Q.城陽区にある日系企業です。次の点について詳しく教えてください。

・養老補助一時金に関する法律規定及び実務における取り扱いについて
・協議によって労働契約を解除した場合でも、使用者は養老補助一時金を支給すべきか

A.養老補助一時金については、次の2通りの状況に分けて対応を考える必要があります。

1.従業員が正常に定年退職した場合

『人口計画出産法』第27条第2項の規定によれば、「一人っ子父母光栄証」の交付を受けた夫婦は、国及び省、自治区、直轄市の関連規定により一人っ子の父母としての奨励金を受給できるとされています。

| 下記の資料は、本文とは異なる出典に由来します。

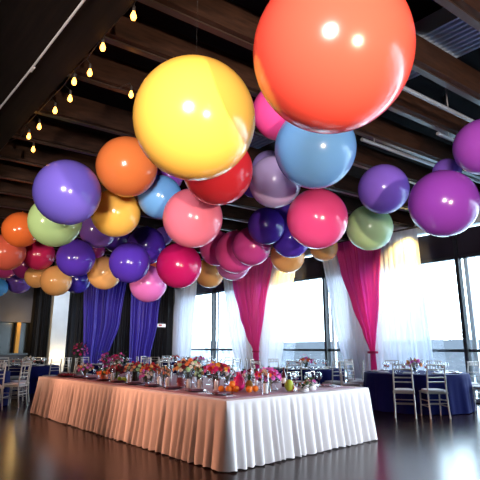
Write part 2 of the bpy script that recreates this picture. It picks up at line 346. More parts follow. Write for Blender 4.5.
# ------------------------------------------------------------------ balloons
BC = dict(orange_red=(234,80,64), yellow=(242,186,80), plum=(136,60,170), plum2=(146,66,172), lavviolet=(122,104,216), skyblue=(118,176,244), red=(228,52,66),
    orange=(255,140,74), orange2=(255,128,62), rose=(236,80,146), pinkmag=(224,74,150), violet=(132,98,214), salmon=(254,134,160), lavender=(205,186,240), gold=(255,198,92),
    sage=(172,202,142), green=(206,236,178), crimson=(206,28,106), coral=(255,122,96), crimson2=(198,40,92), indigo=(92,58,196), indigo2=(80,46,170), magenta=(236,84,165),
    magenta2=(208,72,156), pink=(242,130,212), peach=(255,190,118), violet2=(124,86,184), blue=(115,176,240), blue2=(85,170,235), magpurple=(160,48,128),
    lightpink=(235,130,196), blueviolet=(82,62,205), lavender2=(150,130,195))
BAL = [
(1.94,1.42,2.94,0.450,'orange_red','huge coral-orange balloon at the top, the largest one'),
(1.83,2.60,2.95,0.450,'yellow','big bright yellow balloon just left of the huge coral one'),
(6.02,2.71,3.20,0.450,'plum','glossy purple balloon in front of the window header at right'),
(6.54,2.31,4.04,0.390,'plum2','purple balloon cut by the right edge, above the glossy purple one'),
(2.24,6.19,3.40,0.450,'lavviolet','large lavender-violet balloon at upper left, overlapping a sage green one'),
(3.81,3.08,3.47,0.450,'skyblue','sky blue balloon directly below the huge coral one'),
(3.50,4.43,3.53,0.450,'red','red balloon partly behind the bottom of the big yellow one'),
(3.03,6.03,3.94,0.450,'orange','orange balloon left of the big yellow one'),
(4.91,3.98,3.05,0.420,'rose','rose pink balloon below the sky blue one'),
(3.83,3.61,4.14,0.350,'pinkmag','magenta-pink balloon between the big yellow and huge coral ones'),
(6.91,4.12,3.98,0.430,'violet','violet balloon above the pale green one'),
(3.92,5.56,3.21,0.450,'salmon','salmon pink balloon below the red one'),
(4.59,4.47,3.65,0.380,'lavender','pale lavender balloon right of the red one'),
(3.33,6.93,3.48,0.400,'gold','golden yellow balloon below the orange one'),
(2.75,8.07,3.47,0.450,'sage','sage green balloon behind the large lavender-violet one'),
(7.77,5.00,3.61,0.450,'green','pale green balloon above the nearer pink drape'),
(5.11,7.68,2.90,0.450,'crimson','bright crimson balloon hanging low before the white sheer corner'),
(3.07,11.25,3.98,0.410,'orange2','orange balloon near the left edge, beside the sage green one'),
(3.06,12.22,3.60,0.450,'coral','coral balloon cut by the left edge of the picture'),
(3.90,12.42,3.67,0.400,'crimson2','dark crimson balloon below the sage green one'),
(3.98,10.13,3.26,0.420,'indigo','indigo balloon below the sage green one and right of the dark crimson one'),
(4.35,8.30,2.95,0.400,'indigo','indigo balloon above the pink one by the blue drapes'),
(4.94,8.71,3.45,0.410,'indigo2','dark indigo balloon left of the salmon pink one'),
(6.32,5.77,3.30,0.360,'indigo','indigo balloon partly hidden behind the rose pink one'),
(5.59,5.68,3.40,0.330,'indigo2','dark indigo balloon below the pale lavender one'),
(5.88,6.38,3.19,0.370,'magenta2','dark magenta balloon above the farther pink drape'),
(6.23,7.23,3.26,0.450,'magenta','magenta balloon behind the dark magenta one'),
(5.17,8.96,2.67,0.400,'pink','light pink balloon hanging lowest before the blue drape'),
(7.87,7.30,3.40,0.400,'peach','peach balloon below the indigo one beside the rose pink one'),
(10.12,8.01,4.04,0.390,'peach','peach balloon behind the lower right of the rose pink one'),
(4.43,10.08,3.99,0.430,'violet2','dusky violet balloon between the sage green and golden yellow ones'),
(3.80,6.33,3.71,0.360,'blue','light blue balloon behind the orange and salmon pink ones'),
(4.15,6.62,4.24,0.240,'plum','small plum balloon tucked above the light blue one'),
(4.88,10.56,3.07,0.400,'peach','peach balloon below the golden yellow one, before the blue drape'),
(4.41,12.45,3.04,0.400,'peach','peach balloon hanging in front of the white pillar'),
(4.18,13.34,3.23,0.310,'peach','small peach balloon behind the one before the white pillar'),
(4.10,14.01,3.64,0.420,'magpurple','purple-magenta balloon below the dark crimson one'),
(3.76,15.06,3.77,0.430,'pinkmag','pink balloon peeping out under the coral one at the left edge'),
(3.96,16.29,3.19,0.290,'blue2','small light blue balloon cut by the left edge, lowest there'),
(4.62,16.47,3.47,0.410,'violet2','dusky violet balloon before the grey wall panel'),
(5.27,13.22,3.24,0.400,'blueviolet','blue-violet balloon right of the peach one at the pillar'),
(5.29,10.83,4.03,0.360,'indigo2','dark indigo balloon glimpsed below the golden yellow one'),
(6.47,8.18,3.52,0.400,'magenta','magenta balloon glimpsed right of the crimson one'),
(7.25,8.54,3.32,0.420,'lightpink','light pink balloon peeping out under the magenta ones'),
(7.65,10.00,3.29,0.400,'peach','peach balloon behind the lower right of the crimson one'),
(7.08,6.62,4.03,0.300,'indigo','indigo balloon glimpsed between the pale lavender and rose pink ones'),
(4.93,4.93,4.10,0.270,'lavender2','small greyish lavender balloon behind the top of the pale lavender one'),
(7.45,3.24,4.17,0.230,'violet2','small violet balloon behind the top of the glossy purple one'),
(6.15,10.00,4.09,0.240,'violet','small violet balloon glimpsed between dark indigo and salmon pink ones'),
(5.51,5.92,4.20,0.220,'blueviolet','small blue-violet balloon behind the left of the pale lavender one'),
(8.03,13.62,4.12,0.300,'coral','small coral balloon glimpsed above the lowest light pink one'),
(5.79,13.14,4.16,0.230,'magpurple','small purple-magenta balloon glimpsed above the peach one by the blue drape'),
]
M_string = mat('clear_line', (120, 115, 115), 0.4, transp=0.85)
for x, y, z, r, cn, lab in BAL:
    m = mat('latex_' + cn, BC[cn], 0.19, coat=0.12, transl=0.18)
    t = thing('balloon', lab, 'balloon', (x, y, z), random.uniform(0, 6), 'balloons under the ceiling')
    prof = []
    for i in range(41):
        th = PI*i/40; rr = r*math.sin(th); zz = -r*math.cos(th)
        prof.append((max(rr, 0.0), zz))
    prof[-1] = (r*0.035, r*0.998)
    seg = 64 if r > 0.3 else 48
    MB().lathe(prof, seg).build('skin', m, t)
    MB().lathe([(r*0.035, r*0.995), (r*0.03, r*1.02), (r*0.022, r*1.035), (r*0.045, r*1.06), (r*0.03, r*1.065)], 12).build('neck', m, t)
    ztop = ZC-0.003
    if 4.93 < x < 5.65: ztop = 4.985
    if any(-0.16 < y-(yy+0.04-0.12*(x-1.66)) < 0.06 for yy in ys): ztop = 4.598
    MB().tube([(0, 0, r*1.04), (0, 0, ztop-z)], 0.0006, 4).build('string', M_string, t)

# ------------------------------------------------------------------ string lights on the girder edge
M_bulb = mat('glowing_bulb', (255, 165, 66), 0.3, emit=6)
M_sock = mat('bulb_socket', (30, 25, 22), 0.5)
bulb_me = MB().lathe([(0.012, 0.04), (0.018, 0.02), (0.027, -0.005), (0.028, -0.022), (0.018, -0.045), (0.0, -0.052)], 12).mesh('bulb', M_bulb)
sock_me = MB().lathe([(0.006, 0.105), (0.016, 0.095), (0.017, 0.045), (0.014, 0.038)], 10).mesh('socket', M_sock)
def bulb_string(label, spots, path, parent_loc):
    t = thing('string_light', label, 'string light', parent_loc)
    P = Vector(parent_loc)
    MB().tube([Vector(p)-P for p in path], 0.007, 6).build('cable', M_sock, t)
    for (x, y, z) in spots:
        s = link('socket', sock_me, t, Vector((x, y, z))-P)
        s_path = min(path, key=lambda p: (p[0]-x)**2+(p[1]-y)**2)
        MB().tube([(0, 0, 0.1), (s_path[0]-x, s_path[1]-y, s_path[2]-z)], 0.004, 5).build('drop_wire', M_sock, s)
        link('bulb', bulb_me, t, Vector((x, y, z))-P)['label'] = 'glowing bulb'
sp = [(1.71,3.45,4.3),(1.70,4.07,4.3),(1.79,4.59,4.3),(1.73,4.88,4.3),(1.84,5.28,4.3),(1.81,5.7,4.3),(1.81,6.3,4.3),(1.80,6.71,4.3),(2.0,7.14,4.3)]
path = [(1.72, 2.2, 4.52)]
for a in sp: path.append((1.72 + 0.3*(a[0]-1.72), a[1], 4.45))
path += [(1.74, 7.6, 4.5), (1.74, 8.4, 4.5), (1.74, 9.4, 4.48)]
bulb_string('string of warm glowing bulbs along the lower edge of the dark girder', sp, path, (1.72, 2.2, 4.55))
sp2 = [(2.02,10.0,4.22),(1.86,10.25,4.2),(1.98,10.6,4.1),(2.06,10.7,4.03)]
bulb_string('far cluster of warm bulbs at the left edge above the orange balloon', sp2, [(1.9,9.6,4.45),(1.98,10.2,4.4),(2.0,10.7,4.4)], (1.9,9.6,4.45))
bulb_string('single warm bulb hanging between the girder and the yellow balloon', [(2.36,4.7,4.3)], [(2.3,5.22,4.6),(2.33,5.0,4.5),(2.36,4.75,4.47)], (2.3,5.22,4.6))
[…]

『山東省人口計画出産条例』第30条第1項第2号と『青島市人口計画出産業務に関する若干の規定』第23条第2号の規定により、「一人っ子父母光栄証」を交付された一人っ子の父母が企業の従業員である場合、定年退職時には、勤務先より青島市の前年度における従業員年平均賃金の30%にあたる養老補助一時金が支給されることになっています。
このように、青島市の使用者は、「一人っ子父母光栄証」の交付を受けた従業員が定年退職する際には、養老補助一時金を支給する必要があるとされています。その具体的な金額は、前年度における従業員年平均賃金の30%とされています。統計機関では、毎年6月頃に前年度の従業員年平均賃金を発表します。前年度のデータ発表の前に養老補助一時金を支給することになった場合は、暫定的に前々年度のデータで計算のうえ支給しておき、前年度のデータが発表された後で差額を補填することができます。
例:2016年度の青島市在職従業員の年平均賃金:58,917元。
よって、養老補助一時金は、58,917元 × 30% = 17,675.1元となります。

2.受給条件を満たさない場合

養老補助一時金の受給条件の一つが、「定年退職時」とされていることにより、実際には使用者が(意図の有無を問わず)リストラを実行したり、或いは従業員との協議を経て労働契約を解除し、従業員の定年退職を待たずに労働契約を解除したために、養老補助一時金を受給できない場合があります。このような場合、『青島市事業者人口計画出産業務責任規定』第13条第5号の規定により、「一人っ子父母光栄証」の交付を受けており、勤務先で連続した満15年にわたり勤務し、法定の定年退職年齢までの年数が5年未満となっている従業員には、勤務先企業の人員削減もしくは従業員との協議による労働関係解除に該当する場合は、労働契約解除時の青島市の前年度従業員年平均賃金の30%にあたる養老補助一時金が支給されます。
また、2016年1月1日から、計画出産政策が変更され、以後は「一人っ子父母光栄証」が交付されないことになりました。このため、「それぞれの所属期間に応じて新旧の政策を適用する」という原則のもと、2016年1月1日より前に一人っ子を生んだ父母に対しては、旧政策を適用して養老補助一時金等の関連奨励金が支給されますが、2016年1月1日以降に一人っ子を生んだ父母に対しては、養老補助一時金等の関連奨励金は支給されないことになっていますので、ご注意ください。